Понятно, что из-за пиратства для успешных плаваний требовались не только мирные, но и военные корабли. Уступая по размеру боевым судам других народов, финикийские превосходили их по маневренности и потому долго не знали поражений в морских баталиях. И это позволяло их командам вполне безнаказанно грабить и похищать людей во всех пределах. Так, согласно Геродоту, они захватили дочь аргосского царя Ио, возлюбленную Зевса. Когда она с другими девушками разглядывала диковинные ткани, разложенные на палубе, финикийские купцы втолкнули ее в трюм и быстро отчалили. Без сомнения, таких случаев было немало. Еще в самую раннюю эпоху классической Греции у Гомера встречаются нелестные прозвища применительно к ханаанеям — «коварные обманщики», «злые кознодеи». Да и в первом веке уже нашей эры Цицерон все еще называет их genus fallacissimus (наиковарнейшим народом).

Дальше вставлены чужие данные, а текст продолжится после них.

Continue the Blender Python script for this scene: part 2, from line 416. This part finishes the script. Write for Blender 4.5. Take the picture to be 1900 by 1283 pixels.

Дурная слава оказалась устойчивой, но большинство финикийцев, видимо, все же торговали честно. Иначе, что заставило бы народы Средиземноморья по своей воле вести с ними дела даже после крушения безраздельного морского могущества Тира и Сидона — в течение многих веков?
Ханаанеи и «народы моря»
Около 1250 года до н. э. на Восточное Средиземноморье обрушились неведомые пришельцы, получившие название «народы моря». На своих легких кораблях они вторгались на побережье, грабя и сжигая все на своем пути. Под их натиском пали богатый Угарит и могущественная Хеттская держава, а Египет едва смог устоять, напрягая все силы. Примерно тогда же мир узнал о финикийских мореходах, и у историков не раз возникал соблазн связать их с «народами моря». Однако среди перечисленных в древних надписях пиратских племен финикийцев нет. Зато упоминаются шардана (сардинцы), турша (этруски), акайваша (греки-ахейцы), дануна (данайцы), пуласти (филистимляне) и другие. Очевидно, все они жили в Греции и Малой Азии, пока перенаселение или вторжение врагов не вынудили их сдвинуться с места. Часть из них — например, те же ахейцы, — ограничивалась грабительскими набегами, другие переселялись целиком, захватывая новые районы. При этом филистимляне и чекеры разместились в Палестине и Сирии, в непосредственной близости от финикийцев. Вероятно, именно они научили жителей Ханаана строить корабли нового килевого типа, позволив им достичь больших успехов в мореплавании и торговле. Однако этнического родства между ними не было. «Народы моря», или большая их часть, принадлежали к индоевропейской семье, а финикийцы, как известно, были семитами.